Trib Total Media TV writer Rob Owen offers a viewing tip for the coming week.
One of TV’s best comedies of recent years begins its final season this week as comedian Deborah Vance (Jean Smart) seemingly rises from the dead – but she doesn’t like what she sees.
At the end of season four of “Hacks,” an erroneous media report claimed Vance had died. Season five, streaming its first two episodes at 9 p.m. April 9 on HBO Max, picks up soon after as Deborah and writer Ava (Hannah Einbinder) return to the United States to find a memorial at the gate in front of Deborah’s home, startling mourners.
When Deborah learns the network boss behind her now-ended late-night talk show has been speaking ill of “the dead,” she immediately sets her sights on improving her legacy for the next time she’s declared deceased.
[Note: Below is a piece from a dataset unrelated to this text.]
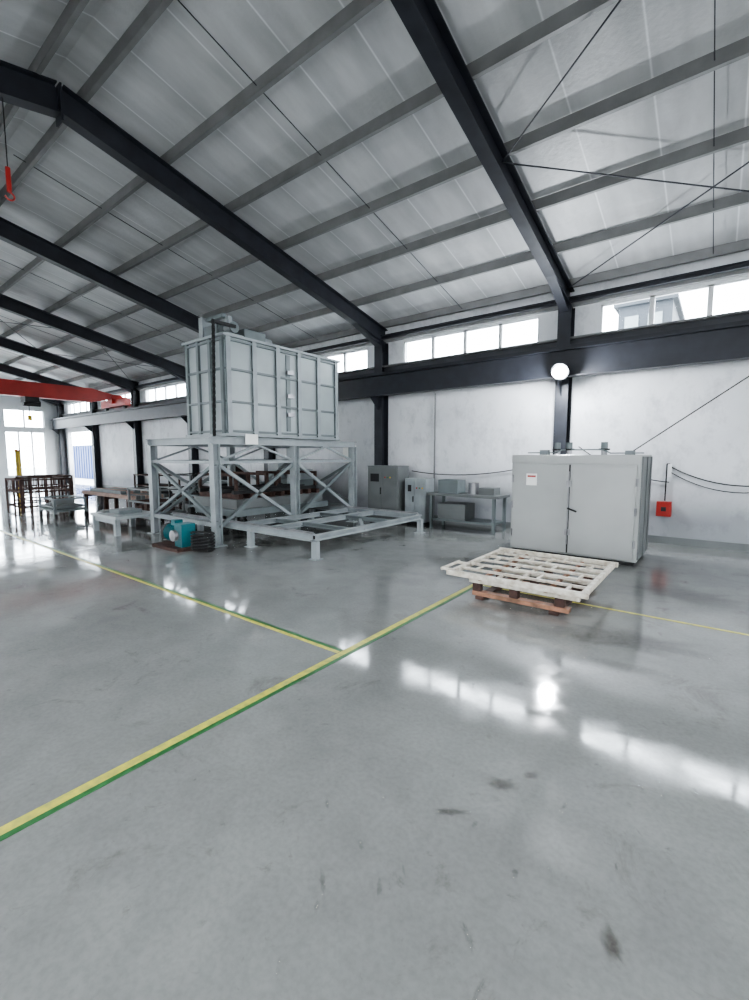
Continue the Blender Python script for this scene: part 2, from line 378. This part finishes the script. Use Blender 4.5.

“It really puts the idea of legacy — how to live a life and how you want to live a life — into focus for her,” said executive producer Lucia Aniello during a “Hacks” press conference late last month. “As the season progresses, we explore a lot of different ways that she wants to have the relationships she wants to have, the lasting legacy she wants to have for Las Vegas, and for her work as well. That’s something that evolves as the season goes on.”
Smart said this 10-episode final season brightens up compared to the stormier tone of season four.
“Season four got a little bit dark — I think we had earned it – but I was worried that people would hate me, but I think because they cared so much about the relationship [between Deborah and Ava], it was like they were willing to go anywhere with us, which was really wonderful,” Smart said. “But season five, we get back to being profoundly silly, which is really, really fun.”
Einbinder said the sometimes-fractious relationship between Ava and Deborah also takes a turn for the positive.
“It’s nice that we were able to be on the same team,” Einbinder said. “Of course, we have our sparring throughout, which we also enjoy just as much, but it’s so nice for us to be working towards the same goal.”
Season five also features more ensemble scenes where the show’s secondary characters are together with Deborah and Ava and are more involved in the story.
“All of these characters have been on such a journey since season one,” said executive producer Jen Statsky. “It was just very much intentional that we wanted this season to feel as much as possible like this group coming together, kind of this ‘Wizard of Oz’ feeling of this journey Deborah is going on and all the people along the way that are helping her.”
Producers and cast were naturally tight-lipped about how the show will end – might “Hacks” actually kill off its lead character in the final episodes? – but Smart offered her initial reaction to the show’s denouement “just to be extra mysterious.
“I have never asked them how the series was going to end from the day we met until the finale,” she said. “I’ve loved being surprised every episode for all these years. But when they first talked to me about how it was going to end, I was not sure I was real happy about it, but I said, ‘Hey, you know, I trust you guys, I always have, it always turns out great,’ and it did. Now I think it’s kind of perfect.”